The Bighorn Basin RMP Revision Project planning effort will be collaborative and multi-jurisdictional. The BLM will strive to ensure that its management decisions complement its planning jurisdictions and adjoining properties within the boundaries prescribed by law and regulation.
Broad-based public participation will be an integral part of the RMP revision and EIS process.
Decisions in the RMP will strive to be compatible with existing plans and policies of adjacent local, state, federal, and tribal agencies as long as the decisions are consistent with the purposes, policies, and programs of federal laws and regulations applicable to public lands.
The planning team will work cooperatively and collaboratively with cooperating agencies and all other interested groups, agencies, and individuals.
The BLM and cooperating agencies will jointly develop alternatives for resolution of resource management issues and management concerns.
The planning process will use the Wyoming BLM Mitigation Guidelines to develop management options and alternatives and analyze their impacts, and as part of the planning criteria for developing the options and alternatives and for determining mitigation requirements.
Planning and management direction will focus on the relative values of resources, not on the combination of uses that would give the greatest economic return or economic output.
All proposed management actions will be based on current scientific information, research and technology, and existing inventory and monitoring information.
Standards for Healthy Rangelands and Guidelines for Livestock Grazing Management for the Public Lands Administered by the Bureau of Land Management in the State of Wyoming will apply to all activities and uses.
The BLM will provide for public safety and welfare related to fire, hazardous materials, and abandoned mine lands.
The BLM will analyze and modify visual resource management (VRM) class designations to reflect present conditions and future needs.
The BLM will consider current and potential future uses of public lands through the development of reasonably foreseeable future development and activity scenarios based on technical analysis of historical, existing, and projected levels of use.

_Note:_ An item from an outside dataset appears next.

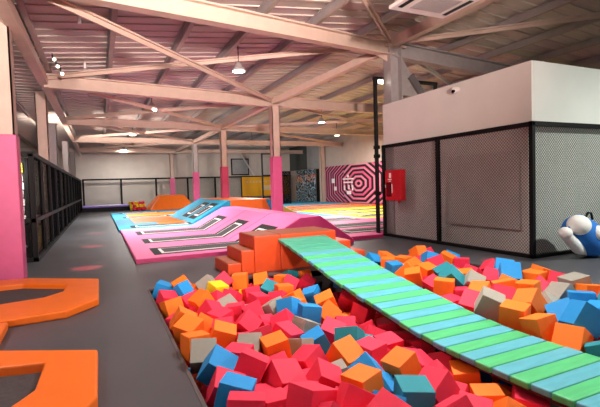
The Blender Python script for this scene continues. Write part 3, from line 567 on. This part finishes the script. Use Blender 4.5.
tp = empty('pink_trampoline_court', 'pink trampoline row with ridge between two ramps, nearest to the steps', 'trampoline', (3.6, 12.8, 0))
def solid(prof, y0, y1, m, name, parent, bevel=0.02):
    return MB().prism_y([(prof[0][0], 0)] + prof + [(prof[-1][0], 0)], y0, y1).build(name, m, parent, bevel=bevel)
solid(subprof(P1, 0.6, 5.8), 9.32, 16.5, pinkv, 'pad', tp)
solid([(5.8, 0.1), (7.0, 0.1)], 9.75, 16.5, pinkv, 'pad', tp); solid([(7.0, 0.1), (9.6, 0.1)], 10.3, 16.5, pinkv, 'pad', tp)
MB().prism_y([(3.1, 0.0), (3.1, 0.085), (4.31, 0.71), (4.84, 0.73), (5.78, 0.085), (5.78, 0.0)], 9.285, 9.318).build('end_panel', maroon, tp)
MB().box(0.6, 2.98, 9.29, 9.318, 0.0, 0.085).build('edge_strip', maroon, tp)
MB().box(5.82, 7.0, 9.72, 9.748, 0.0, 0.085).build('edge_strip', maroon, tp)
for y0, y1 in ((14.2, 15.4), (11.85, 12.9), (9.62, 10.75)):
    bed(P1, 1.0, 3.86, y0, y1, tp)
    bed(P1, 6.3, 9.2, y0 + (0.75 if y0 < 10 else 0), y1 + (0.5 if y0 < 10 else 0), tp)
g = MB()
for y in (11.3, 13.5): g.prism_y([(x, z + 0.004) for x, z in subprof(P1, 3.1, 5.78)] + [(x, z - 0.004) for x, z in subprof(P1, 3.1, 5.78)[::-1]], y, y + 0.02)
g.build('seam', maroon, tp)

P2 = [(0.55, 0.1), (3.3, 0.1), (4.85, 0.94), (6.65, 0.94), (8.35, 0.1), (9.6, 0.1)]
tb = empty('blue_trampoline_court', 'blue bordered trampoline row with orange pads behind the pink row', 'trampoline', (3.6, 23, 0))
solid(P2, 17.6, 23.4, bluev, 'pad', tb)
solid([(0.55, 0.1), (9.6, 0.1)], 16.52, 17.6, bluev, 'pad', tb)
solid([(0.55, 0.1), (9.6, 0.1)], 23.4, 29.8, bluev, 'pad', tb)
skin(subprof(P2, 4.95, 6.7), 17.6, 23.3, 0.012, 0.02, orange, 'ridge_pad', tb)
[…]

The BLM will develop reasonable foreseeable action scenarios for all land and resource uses (including minerals) and portray them based on historical, existing, and projected levels for all programs. The BLM will consider existing endangered species recovery plans, including plans for reintroduction of endangered and other species.
The planning process will involve Native American tribal governments and will provide strategies for the protection of recognized traditional uses.
Planning decisions will comply with the ESA and BLM interagency agreements with the U.S. Fish and Wildlife Service (USFWS).
The BLM will continue implementing The National Sage-grouse Habitat Conservation Strategy that requires impacts to sagebrush habitat and sagebrush-dependent wildlife species be analyzed and considered in BLM land use planning efforts for public lands with sagebrush habitat in the Planning Area.
The BLM applied the relevance and importance criteria for ACEC designation (see BLM Manual 1613) to BLM-administered public lands in the Planning Area to identify areas that have the potential for ACEC designation. An ACEC designation alone does not change the allowed uses of public lands involved (FLPMA Section 201(a) and 43 CFR 1601.0-5a). In addition, protective measures for ACECs are not applied or required simply because of the designation. Any protective measures applied to ACECs are based on what is necessary to protect the relevance and importance criteria for which the ACEC was designated. The only automatic requirement associated with an ACEC designation is that a plan of operations must be submitted for any mining claim development in the area (43 CFR 3809.11(c)(3)).
During the preparation of the AMS for the Planning Area, the BLM evaluated free-flowing streams using the criteria established by the Wild and Scenic Rivers Act of 1968 to determine their eligibility and suitability for inclusion in the National Wild and Scenic Rivers System (NWSRS). The BLM developed interim management prescriptions for stream segments passing through public lands deemed Wild and Scenic River eligible. To provide a clear basis for comparisons, the No Action Alternative will not consider or include any of the stream segments evaluated in association with preparing the AMS for the RMP revisions.
OHV use management decisions in the revised RMPs will be consistent with the BLM 2001 National OHV Strategy.
The BLM will continue to manage Wilderness Study Areas (WSAs) under the Interim Management Policy (IMP) for Lands under Wilderness Review (BLM 1995a) until Congress either designates all or portions of the WSA as wilderness or releases the lands from further wilderness consideration. It is no longer BLM policy to designate additional WSAs through the RMP process, or to manage any lands other than existing WSAs in accordance with the non-impairment standard prescribed in the IMP.
Forest management strategies will be consistent with the Healthy Forests Restoration Act.
Fire management strategies will be consistent with the May 2004 Fire Management Plan for Wyoming Northern Zone (BLM 2004a).
Geographic Information Systems (GIS) and metadata information will meet Federal Geographic Data Committee standards, as required by Executive Order 12906 Coordinating Geographic Data Access. The BLM will comply with all other applicable BLM data standards.
In accordance with the principles of multiple use and sustained yield, this RMP will provide for monitoring and evaluation of RMP decisions over time. To the extent that Adaptive Management, as defined by DOI (http://www.doi.gov/initiatives/AdaptiveManagement/index.html) or BLM guidance, applies, the BLM will apply and assess Adaptive Management in activity-level and project-level plans. This RMP is not a standalone Adaptive Management project.